Similarly, I feel that Gosling's love affair with driving (and particularly the stock car, which gets lost in the shuffle) should have received more emphasis. That stock car was the offspring of Gosling, Cranston, and Brooks' characters. The betrayals these three men inflict on one another would have meant so much more if that initial bond had been pushed on the audience a little more. Instead, the filmmakers elected to flesh out in painstaking detail a romance story that we GET almost instantly. It's important to the film, and to the Kid's character...but it doesn't merit the amount of time that's spent on it.
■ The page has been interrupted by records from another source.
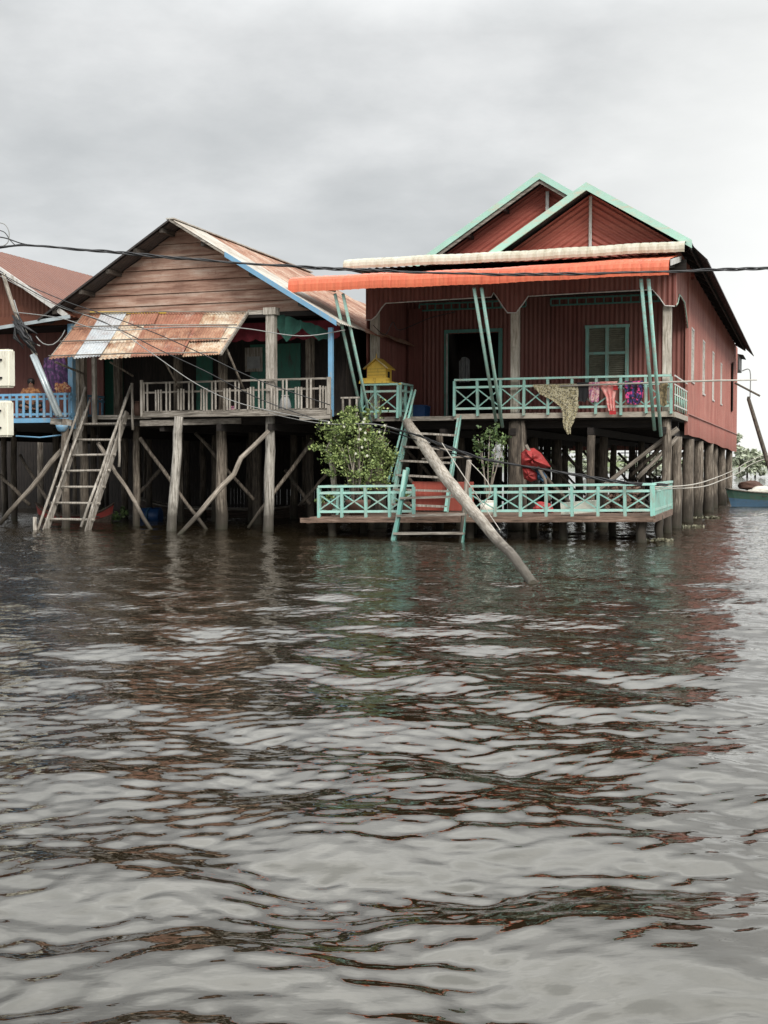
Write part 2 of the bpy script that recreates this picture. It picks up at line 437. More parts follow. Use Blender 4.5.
# inner front wall (veranda back wall): door and window openings
dL, dR, dT = -6.61, -5.13, 5.36
wL, wR, wB, wT = -2.69, -1.52, 3.90, 5.38
m = MB(); zc = 6.95
def fs(u0, u1, z0, z1): m.sheet((u0,VW,z0), (u1-u0,0,0), (0,0,z1-z0), .125, .013)
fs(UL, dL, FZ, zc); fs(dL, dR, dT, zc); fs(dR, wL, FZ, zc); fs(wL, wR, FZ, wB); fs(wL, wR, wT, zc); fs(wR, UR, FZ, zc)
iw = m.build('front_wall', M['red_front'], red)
# darker plain sheet beside the door, room interior beyond the door
MB().box(UL+.1, -7.35, VW-.12, VW-.03, FZ, 6.1).build('plain_panel', M['red_front'], iw)
m = MB(); m.box(dL-.5,dR+.5,VW+3,VW+3.05,FZ,6.2); m.box(dL-.55,dL-.5,VW+.05,VW+3,FZ,6.2); m.box(dR+.5,dR+.55,VW+.05,VW+3,FZ,6.2)
m.build('interior_wall', M['dark_z'], red)
m = MB()
m.box(dL-.10,dL,VW-.06,VW+.06,FZ,dT+.02); m.box(dR,dR+.10,VW-.06,VW+.06,FZ,dT+.02); m.box(dL-.1,dR+.1,VW-.064,VW+.064,dT+.02,dT+.11)
df = m.build('door_frame', M['turq_dark'], red)
MB().box(dL-.03,dL+.01,VW-.09,VW-.062,FZ,dT).build('frame_edge', M['white_trim'], df)
MB().box(dR-.02,dR+.02,VW+.07,VW+.9,FZ,dT-.02).build('open_door', M['turq_dark'], red)
m = MB()
for u in (wL, (wL+wR)/2-.045, wR-.09): m.box(u,u+.09,VW-.06,VW+.05,wB,wT)
m.box(wL-.02,wR+.02,VW-.064,VW+.054,wT,wT+.08); m.box(wL-.03,wR+.03,VW-.09,VW+.05,wB-.07,wB)
for u in (wL+.09, (wL+wR)/2+.045): m.box(u, u+(wR-wL)/2-.135, VW-.05, VW+.03, 4.66, 4.73)
wf = m.build('front_window', M['turq'], red)
m = MB()
for i in range(26):
    zz = wB+(wT-wB)*(i+.5)/26; m.beam((wL+.09,VW+.01,zz), (wR-.09,VW+.01,zz), .055, .012, (0,-.8,1))
m.box(wL+.05,wR-.05,VW+.045,VW+.05,wB,wT)
m.build('louvre', M['glass'], wf)
# ventilation lattice high on the wall
m = MB()
for a, b in ((-7.44,-4.35),(-3.65,-.25)):
    m.box(a,b,VW-.11,VW-.05,6.02,6.06); m.box(a,b,VW-.11,VW-.05,6.20,6.24); 
    n = round((b-a)/.24)
    for i in range(n+1):
        u = a+(b-a)*i/n; m.box(u-.015,u+.015,VW-.106,VW-.055,6.06,6.20)
m.build('vent_lattice', M['turq_dark'], red)
# ceiling of the veranda, dark
m = MB(); m.box(UL+.02,UR-.02,.15,VW-.13,6.28,6.32)
m.build('veranda_ceiling', M['dark_u'], red)
# floor and joists
m = MB(); m.box(-8.3,UR-.02,.06,VB,FZ-.08,FZ)
m.build('floor', M['dark_u'], red)
m = MB()
for i in range(16): v = .5+i*1.9; m.box(UL,UR-.08,v-.05,v+.05,FZ-.28,FZ-.085)
for u in (-7.7,-5.8,-3.95,-2.0,-.22): m.box(u-.07,u+.07,.05,VB-.1,FZ-.46,FZ-.283)
m.build('floor_joist', M['dark_u'], red)
m = MB(); m.box(-5.47,UR+.02,-.04,.055,FZ-.04,FZ+.09); m.build('floor_edge', M['beige'], red)
m = MB(); m.box(-8.42,-5.475,-.03,.055,FZ-.07,FZ+.04); m.build('floor_edge', M['plank_u'], red)
m = MB(); m.box(UR+.025,UR+.07,-.03,VW-.1,FZ-.05,FZ+.08); m.build('floor_edge', M['beige'], red)
# front columns
for u, w_, mt in ((-7.67,.20,'column'),(-3.92,.20,'column'),(-.16,.20,'column')):
    m = MB(); m.box(u-w_/2,u+w_/2,.07,.07+w_,FZ,6.3); m.build('column', M[mt], red)
# cut-out valance between the columns
top = 6.34; v0, v1 = -.02, .03
prof = [(-7.86,5.42),(-7.70,5.42),(-7.56,5.52),(-7.42,5.72),(-7.30,5.84),(-5.0,5.875),(-4.50,5.88),(-4.44,5.99),(-4.36,5.88),(-4.22,5.66),(-4.08,5.47),(-3.86,5.46),(-3.70,5.66),(-3.55,5.86),(-2.2,5.88),(-.50,5.89),(-.34,5.70),(-.20,5.49),(.03,5.47)]
m = MB()
for (ua,za),(ub,zb_) in zip(prof[:-1], prof[1:]):
    n = max(1, round((ub-ua)/.12)); cyc = n
    m.grid(lambda a,b,ua=ua,ub=ub,za=za,zb_=zb_,cyc=cyc: (ua+(ub-ua)*a, v0+.012*math.sin(2*math.pi*a*cyc), (za+(zb_-za)*a)*(1-b)+top*b), n*6, 1)
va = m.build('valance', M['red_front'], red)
MB().tube([(u,v0-.02,z) for u,z in prof], .016, 6).build('valance_trim', M['white_trim'], va)
# side fascia above the right side of the veranda
m = MB(); sp = [(.12,5.50),(.6,5.62),(1.0,5.88),(1.6,5.88),(2.4,5.86),(2.9,5.62),(3.4,5.30)]
for (a_,za),(b_,zb_) in zip(sp[:-1], sp[1:]):
    n = max(1, round((b_-a_)/.13))
    m.grid(lambda a,b,a_=a_,b_=b_,za=za,zb_=zb_,n=n: (.015+.012*math.sin(2*math.pi*a*n), a_+(b_-a_)*a, (za+(zb_-za)*a)*(1-b)+7.0*b), n*6, 1)
sv = m.build('side_valance', M['red_wall'], red)
MB().tube([(.04,v,z) for v,z in sp], .018, 6).build('valance_trim', M['turq_pale'], sv)
# corner board
MB().box(.035,.06,-.02,.12,5.5,6.6).build('corner_board', M['red_wall'], red)

# roofs ------------------------------------------------------------
SL = .64
def zr(u): return 9.80-SL*abs(u+4.1)
UE, UEL = .45, -8.55
def slope_sheet(u0, z0, u1, z1, va, vb, period=.2, amp=.014):
    mm = MB(); mm.sheet((u0,va,z0), (0,vb-va,0), (u1-u0,0,z1-z0), period, amp, kind='rib'); return mm
slope_sheet(-4.1,9.80,UE,zr(UE),4.0,VB-1.6).build('roof', M['roof_under'], red)
slope_sheet(-4.1,9.80,UEL,zr(UEL),4.0,VB+.4).build('roof', M['roof_under'], red)
UF, ZF = -2.0, 8.38                          # apex of the front gable
slope_sheet(UF,ZF-.01,UE,zr(UE),-.7,4.0).build('roof', M['roof_under'], red)
UFL = -4.55; ZFL = ZF-SL*(UF-UFL)
slope_sheet(UF,ZF-.004,UFL,ZFL,-.7,5.0).build('roof', M['roof_under'], red)
# flat lean-to over the left of the veranda
m = MB(); m.sheet((-8.1,-.9,6.62),(UFL+8.1+.2,0,0),(0,5.2,.35),.2,.012,kind='rib'); m.build('lean_to_roof', M['roof_under'], red)
slope_sheet(UE-.03,zr(UE)-.01,.80,6.50,-.25,VB-1.6).build('eave_flap', M['roof_under'], red)
# rafters under the right eave
m = MB()
for i in range(19):
    v = .3+i*1.52; m.beam((-.0,v,zr(0)-.12),(UE-.04,v,zr(UE)-.10),.05,.1)
m.beam((UE-.03,-.6,zr(UE)-.09),(UE-.03,VB-1.7,zr(UE)-.09),.04,.12)
m.build('rafter', M['dark_u'], red)
# fascias
def fascia(pts, v, h, mat, name='fascia', th=.05):
    mm = MB(); 
    poly = [(u,z+.04) for u,z in pts]+[(u,z+.04-h) for u,z in reversed(pts)]
    mm.prism(poly, v-th, v); return mm.build(name, M[mat], red)
fascia([(UE+.03,zr(UE+.03)),(UF,ZF),(UFL+.05,ZFL+.03)], -.72, .19, 'turq_pale')
fascia([(-1.6,zr(-1.6)),(-4.1,9.80),(UEL,zr(UEL))], 3.98, .19, 'turq_pale')
fascia([(-1.6,zr(-1.6)-.19),(-4.1,9.80-.19),(UEL,zr(UEL)-.19)], 4.03, .11, 'plank_u', 'barge_board', .04)
# gable walls with ribs running parallel to the slopes
def gable(uc, ztop_, uend, zbase, v, name='gable_wall', period=.155):
    mm = MB()
    for ue in uend:
        L_ = abs(ue-uc); hmax = ztop_-zbase
        nt_ = int(hmax/period)*6
        def fn(a, b, ue=ue):
            u = uc+(ue-uc)*a; zt = ztop_-SL*abs(u-uc)
            t = b*hmax; z = max(zt-t, zbase)
            ph = 2*math.pi*t/period
            return (u, v+.022*math.sin(ph), z)
        mm.grid(fn, 24, nt_)
    return mm.build(name, M['red_gable'], red)
g1 = gable(UF, ZF-.10, (-4.4,.1), 6.72, -.05)
MB().box(UF-.035,UF+.035,-.125,-.085,6.8,ZF-.17).build('gable_batten', M['white_trim'], g1)
g2 = gable(-4.1, 9.80-.12, (-8.3,.1), 6.75, 4.6)
MB().box(-4.02,-3.93,4.44,4.50,7.0,9.40).build('gable_batten', M['white_trim'], g2)
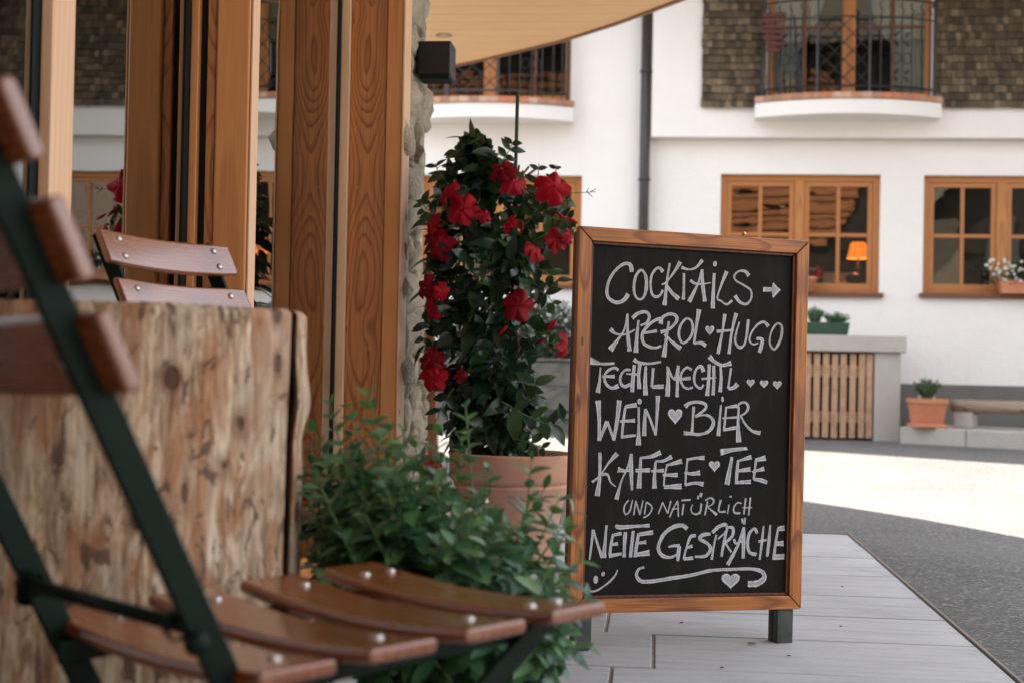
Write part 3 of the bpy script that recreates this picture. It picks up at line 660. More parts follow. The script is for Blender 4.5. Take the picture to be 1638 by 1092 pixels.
pc = atY(1486, 676, 13.62)
tapered_pot('flower_pot', 'square tapered terracotta pot on a saucer on the concrete step', 'flower pot', M['terracotta_new'], (pc.x, 13.62+.1, z_st+.031), .12, .155, .24)

def blades(name, mat, c, n, h, spread, label, cat, group=None, leaf=.03, width=.006, parent=None):
    """bushy herb: stems with short narrow leaves, one mesh for stems and one for leaves"""
    t = thing(name, label, cat, c, group=group); st_, lf = MB(), MB()
    for i in range(n):
        a = random.random()*6.283; r = random.random()**.6; tip = Vector((math.cos(a)*spread*r, math.sin(a)*spread*r, h*random.uniform(.6, 1)*(1-.3*r))); base = Vector((math.cos(a)*spread*.25*r, math.sin(a)*spread*.25*r, 0))
        mid = (base+tip)/2+Vector((0, 0, .1*h)); st_.tube([base, mid, tip], .0015, 3)
        for k in range(10):
            f = .2+.8*k/10; p = base.lerp(tip, f)+Vector((0, 0, .2*h*f*(1-f)))
            b = random.random()*6.283; d = Vector((math.cos(b), math.sin(b), random.uniform(.3, 1.3))).normalized()*leaf*random.uniform(.6, 1.2); s = d.cross(Vector((random.uniform(-1, 1), random.uniform(-1, 1), .6))).normalized()*width
            lf.add([p, p+d*.5+s, p+d, p+d*.5-s], [(0, 1, 2, 3)])
    st_.build('stems', M['green_stem'], t); o = lf.build('foliage', mat, t); o['kind'] = 'stuff'; return t
blades('lavender_plant', M['blue_leaf'], (pc.x, 13.72, z_st+.031+.21), 60, .26, .13, 'spiky grey green lavender growing in the square terracotta pot', 'plant', leaf=.05, width=.006)

gp = atY(1300, 537, 14.15)
gb = thing('planter_box', 'dark green plastic trough on the concrete ledge right behind the sign', 'planter', (atY(1318, 530, 14.15).x, 14.15, zt0+.001))
m = MB(); 
m.add([(-.22, -.065, 0), (.22, -.065, 0), (.22, .065, 0), (-.22, .065, 0), (-.24, -.08, .125), (.24, -.08, .125), (.24, .08, .125), (-.24, .08, .125), (-.225, -.065, .125), (.225, -.065, .125), (.225, .065, .125), (-.225, .065, .125), (-.22, -.06, .09), (.22, -.06, .09), (.22, .06, .09), (-.22, .06, .09)],
      [(3, 2, 1, 0), (0, 1, 5, 4), (1, 2, 6, 5), (2, 3, 7, 6), (3, 0, 4, 7), (4, 5, 9, 8), (5, 6, 10, 9), (6, 7, 11, 10), (7, 4, 8, 11), (8, 9, 13, 12), (9, 10, 14, 13), (10, 11, 15, 14), (11, 8, 12, 15)])
m.build('trough', M['green_plastic'], gb, .004); MB().box(-.219, .219, -.059, .059, .07, .1).build('soil', M['soil'], gb)
for (px, h, s, lb) in ((1303, .21, .10, 'loose tuft of green herb at the left end of the green trough'), (1336, .155, .15, 'dense round cushion of green herb at the right end of the green trough')):
    blades('herb_plant', M['mint_i'], (atY(px, 530, 14.15).x, 14.15, zt0+.09), 90, h, s, lb, 'plant', 'herbs in the green trough', leaf=.03)

# flower box on the right window, red flower pot on the middle window
def flowers(name, label, cat, c, n, rx, ry, h, cols, leafmat_, group=None):
    t = thing(name, label, cat, c, group=group); lf = MB()
    for i in range(n*5):
        a = random.random()*6.283; r = math.sqrt(random.random()); p = Vector((rx*r*math.cos(a), ry*r*math.sin(a), h*random.random()*(1-.5*r*r))); b = random.random()*6.283
        d = Vector((math.cos(b), math.sin(b), random.uniform(-.3, .8))).normalized()*.04; s = d.cross(Vector((random.uniform(-1, 1), random.uniform(-.5, .5), random.uniform(-1, 1)))).normalized()*.013; lf.add([p, p+d*.5+s, p+d, p+d*.5-s], [(0, 1, 2, 3)])
    o = lf.build('foliage', leafmat_, t); o['kind'] = 'stuff'
    for mt, cnt, xr in cols:
        fl = MB()
        for i in range(cnt):
            a = random.random()*6.283; r = math.sqrt(random.random()); x = xr[0]+(xr[1]-xr[0])*random.random(); p = Vector((x, -abs(ry*math.sin(a))*r-.01, h*random.uniform(.15, 1.0))); 
            for k in range(5):
                b = k*1.257+random.random(); d = Vector((math.cos(b), -.4, math.sin(b))).normalized()*random.uniform(.012, .02); s = d.cross(Vector((0, 1, 0))).normalized()*.010; fl.add([p, p+d*.6+s, p+d, p+d*.6-s], [(0, 1, 2, 3)])
        o = fl.build('blossoms', mt, t); o['kind'] = 'stuff'
    return t
zs_ = W['right'][2]+.05
bx = fx(1594, 470)
fb = thing('window_box', 'terracotta coloured window box on the sill of the right window', 'window box', (bx+.5, YF-.09, zs_))
m = MB(); w_, d_ = .5, .075
m.add([(-w_+.02, -d_+.01, 0), (w_-.02, -d_+.01, 0), (w_-.02, d_-.01, 0), (-w_+.02, d_-.01, 0), (-w_, -d_, .13), (w_, -d_, .13), (w_, d_, .13), (-w_, d_, .13), (-w_+.02, -d_+.015, .13), (w_-.02, -d_+.015, .13), (w_-.02, d_-.015, .13), (-w_+.02, d_-.015, .13)],
      [(3, 2, 1, 0), (0, 1, 5, 4), (1, 2, 6, 5), (2, 3, 7, 6), (3, 0, 4, 7), (4, 5, 9, 8), (5, 6, 10, 9), (6, 7, 11, 10), (7, 4, 8, 11)]); m.build('trough', M['terracotta_new'], fb, .005)
MB().box(-w_+.02, w_-.02, -d_+.016, d_-.016, .08, .11).build('soil', M['soil'], fb)
flowers('white_flowers', 'trailing white and red flowers spilling over the window box on the right', 'flowers', (bx+.28, YF-.1, zs_+.08), 90, .42, .12, .26, [(M['white_petal'], 42, (-.42, .0)), (M['red_i'], 40, (.0, .3))], M['shrub'])
zs_ = W['main'][2]+.05; rp = fx(1292, 460)
gpot = thing('geranium_pot', 'small terracotta pot on the middle window sill just behind the sign edge', 'flower pot', (rp, YF-.06, zs_))
MB().lathe([(0, 0), (.06, 0), (.085, .12), (.09, .12), (.092, .15), (.08, .15), (.075, .11), (0, .11)], 24).build('body', M['terracotta_new'], gpot, smooth=True)
flowers('geranium', 'red geranium blooming on the middle window sill beside the sign', 'flowers', (rp, YF-.06, zs_+.13), 26, .12, .08, .12, [(M['red_i'], 30, (-.13, .14))], M['mint_i'])

# raised bed by the wall at the left
YB = 13.75
rb = thing('raised_bed', 'grey weathered wooden raised bed seen between the flowering plant and the sign', 'planter')
xa, xb = atY(690, 630, YB).x, atY(955, 630, YB).x
zt = atY(880, 577, YB).z; zz = [0.02, zt*.36, zt*.68, zt]
for z0, z1 in zip(zz, zz[1:]): Box('board', M['grey_wood'], rb, xa, xb, YB, YB+.03, z0+.010, z1-.012, .004)
for x in (xa, xb-.03): Box('end_board', M['grey_wood'], rb, x, x+.03, YB+.031, YB+.8, .02, zt-.01, .004)
Box('capping', M['grey_wood'], rb, xa-.02, xb+.02, YB-.02, YB+.07, zt, zt+.025, .003)
Box('soil', M['soil'], rb, xa+.03, xb-.03, YB+.03, YB+.8, zt-.2, zt-.05)
flowers('flowering_shrub', 'loose pale flowering shrub growing in the grey raised bed', 'shrub', ((xa+xb)/2+.1, YB+.35, zt-.05), 2600, .92, .33, .70, [(M['white_petal'], 110, (-.8, .75))], M['shrub'])
# curved iron hoop on the road behind the pot
hp = thing('hoop_stand', 'small dark curved metal hoop on the sunlit road just above the terracotta pot rim', 'stand', (*atZ(850, 745, 0).xy, 0))
sc_ = hp.location.y/2275
for k, (cx, r_, m_) in enumerate(((0, 13, 'iron'), (8, 9, 'twig'))):
    MB().tube([((cx+r_*math.cos(q*math.pi/10))*sc_, .02*k, (34-r_+r_*math.sin(q*math.pi/10))*sc_) for q in range(11)]+[((cx-r_)*sc_, .02*k, 0.0)], .012, 6).build('hoop', M[m_], hp, smooth=True)
MB().tube([(-10*sc_, .01, 0), (8*sc_, .01, 30*sc_)], .009, 6).build('stay', M['iron'], hp); MB().tube([(13*sc_, 0, 20*sc_), (15*sc_, 0, 0)], .011, 6).build('leg', M['iron'], hp)

# neighbouring houses behind the viewer (mirrored in the panes); the dark one is shaped to cut rear light
nb = thing('neighbour_house', 'tall dark boarded house out of view, mirrored in the panes and shaped to block rear light', 'house', (2, -9.2, 0))
Box('wall', M['dark_shingle'], nb, -14, 8.2, -6, 0, -.2, 3.8); Box('upper_wall', M['dark_shingle'], nb, -14, 8.2, -6, .02, 3.8, 9.5)
for k in range(21): Box('cladding_board', M['clap'], nb, -13.9, 2.6+.9*math.sin(k*.16), .03, .06+.02*(k % 2), 3.9+k*.23, 3.9+k*.23+.18, .01)
m = MB(); m.add([(-14.6, .8, 9.3), (8.8, .8, 9.3), (8.8, -3, 13.5), (-14.6, -3, 13.5), (8.8, -6.8, 9.3), (-14.6, -6.8, 9.3)], [(0, 1, 2, 3), (3, 2, 4, 5), (0, 3, 5), (1, 4, 2), (0, 5, 4, 1)]); m.build('roof', M['dark_shingle'], nb)
MB().bar((4.2, .1, 3.9), (7.4, .1, 7.4), .18, .5, (0, 1, 0)).build('gable_board', M['beam_wood'], nb); Box('reflected_panel', M['beam_wood'], nb, 5.2, 6.0, .03, .08, 2.6, 4.6); Box('reflected_panel', M['grey_wood'], nb, 6.9, 7.6, .03, .08, 2.6, 4.9)  # upright panels added to vary the tones mirrored in the panes
nb = thing('tiled_house', 'low house with a pale tiled roof, mirrored in the right hand window pane', 'house', (19.6, -13, 0))
Box('wall', M['plaster'], nb, -8, 8, -6, 0, -.2, 4.0)
m = MB(); m.add([(-8.6, .8, 3.8), (8.6, .8, 3.8), (8.6, -4, 9.5), (-8.6, -4, 9.5), (8.6, -8.8, 3.8), (-8.6, -8.8, 3.8)], [(0, 1, 2, 3), (3, 2, 4, 5), (0, 3, 5), (1, 4, 2), (0, 5, 4, 1)]); m.build('roof', M['roof_tile'], nb)

# ================================================================== CAFE BUILDING
XG, D1, D2, D3 = -1.11, 4.90, 3.275, 2.455
XO, ZC = -.885, 2.96
cafe = thing('cafe_building', 'timber and glass cafe front at the left under a planked wooden canopy', 'building')
def K(name, mat, x0, x1, y0, y1, z0, z1, bevel=.003, parent=None):
    o = MB().box(-(x1-x0)/2, (x1-x0)/2, -(y1-y0)/2, (y1-y0)/2, 0, z1-z0).build(name, M[mat], parent or cafe, bevel); o.location = ((x0+x1)/2, (y0+y1)/2, z0); return o
ZP = ZC-.03
# corner post
K('frame_strip', 'larch_pale', XG+.004, -1.074, D1-.02, D1+.02, .02, ZP)
K('grained_post', 'larch', -1.0735, -.945, D1, D1+.12, .02, ZP)
K('trim_board', 'larch_plain', -.9445, -.888, D1-.004, D1+.12, .02, ZP)
K('edge_bead', 'larch_pale', -.8875, -.881, D1-.008, D1+.12, .02, ZP, .001)
K('gasket', 'gasket', XG-.006, XG+.0035, D1-.05, D1+.02, .02, ZP, 0)
# second post with its stepped rebates
K('frame_strip', 'larch_plain', XG+.004, -1.086, D2, D2+.05, .02, ZP)
K('gasket', 'gasket', -1.0855, -1.068, D2+.02, D2+.05, .02, ZP, 0)  # near-black strip stands in for the dark recessed gap
K('rebate_strip', 'larch', -1.0675, -1.045, D2+.008, D2+.05, .02, ZP)
K('door_post', 'larch_plain', -1.0445, -.960, D2, D2+.063, .02, ZP, .008)
K('lit_edge_strip', 'larch_pale', -.9595, -.955, D2+.004, D2+.06, .02, ZP, .001)  # pale strip puts street light into the post's outer edge
K('gasket', 'gasket', XG-.006, XG+.0035, D2-.03, D2+.05, .02, ZP, 0)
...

There are several terrific performances in the film, but I'm tempted to give Brooks the edge--if only for his complete defiance of expectations. The performance he gives here is the kind that can redefine a career. These days, Brooks is known for being goofy and intelligent. He's Nemo's dad; he's the author of a well-reviewed work of satirical political fiction; he's one of the funniest celebrities on Twitter. And in DRIVE, he's absolutely chilling. I think there are probably more than a few people who will hesitate to shake his hand after watching this film.

The highlight of the film is absolutely the pre-credits scene, which is one of the most intelligent and suspenseful car chases shot in the last twenty years. That ten minutes of footage is almost worth the price of admission all on its own, and could have made a terrific short. Maybe the film doomed itself by starting out so strong, when it couldn't possibly sustain that level of awesomeness for 100 minutes.

Would I recommend watching DRIVE? Absolutely; anyone who loves film should do so. However, I hope you won't be quite as amped-up as I was. It's a pleasant "artsy" diversion, but underlying the gloss is a worn-out storyline that needs every bit of polish the filmmakers have at their disposal.